Hot spots of suspect scores

Roughly 200 school districts around the country had high concentrations of suspect test scores. For these school systems, the odds of so many suspicious score changes occurring in a single district because of chance alone were extraordinarily low – ranging from less than 1 in 1,000 to less than 1 in 1 billion. The analysis doesn't prove cheating. But experts say cheating is one of only a few explanations for why so many students' test scores would shift so dramatically.

Behind this story

To find school testing irregularities, The Atlanta Journal-Constitution collected databases of standardized test scores from 69,100 schools in 14,743 districts and 49 states. (Nebraska was excluded because it has given a statewide test only since last year.) The analysis covered grades three through eight in reading and math — the grades and subjects required for statewide testing by the federal No Child Left Behind law.

Because of privacy laws, the analysis could not look at individual students' test scores.

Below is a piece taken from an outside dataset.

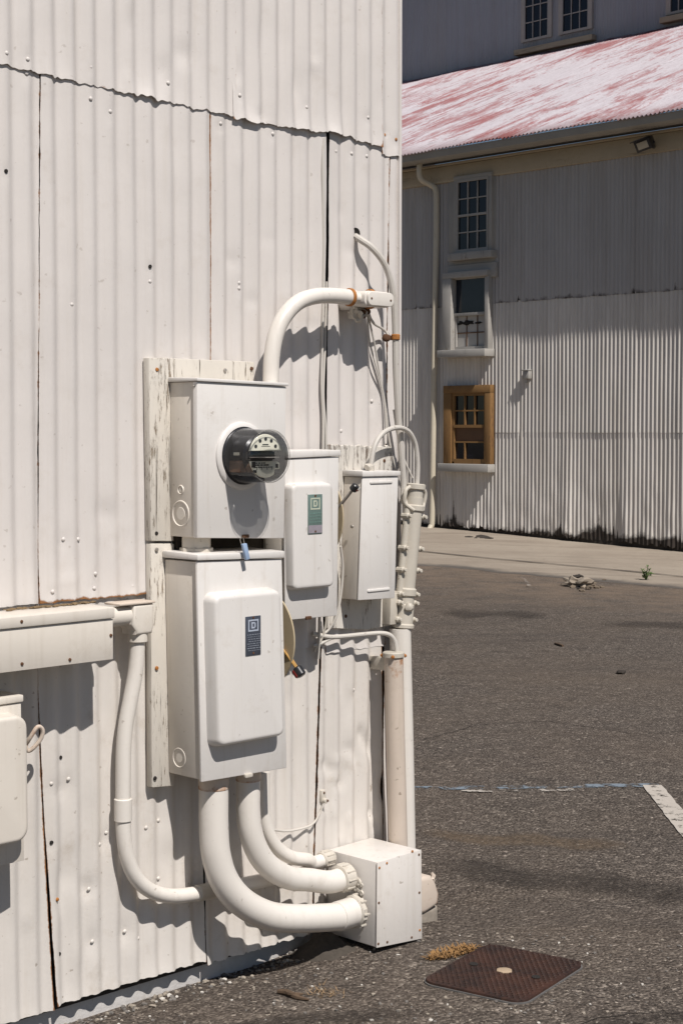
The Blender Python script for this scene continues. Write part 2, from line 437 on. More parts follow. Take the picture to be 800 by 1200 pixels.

Instead, it compared test scores achieved by a ‘cohort' of students; that is, when a third-grade class in a school moves on to fourth grade, the group is likely to remain similar and so test scores shouldn't vary much.

From there, the newspaper created a linear regression model for each state, grade cohort and year and compared the average score for a class with the score predicted by the model based on the previous year's average score.

By plotting large changes in scores for a cohort, the analysis was able to identify test results that were highly unlikely to happen without some type of outside intervention, such as cheating at some point in the system.

In some cases, test scores showed dramatic declines in the years after cheating was exposed or investigated.

The newspaper showed its methodology and results to independent experts on testing and data analysis to confirm its findings.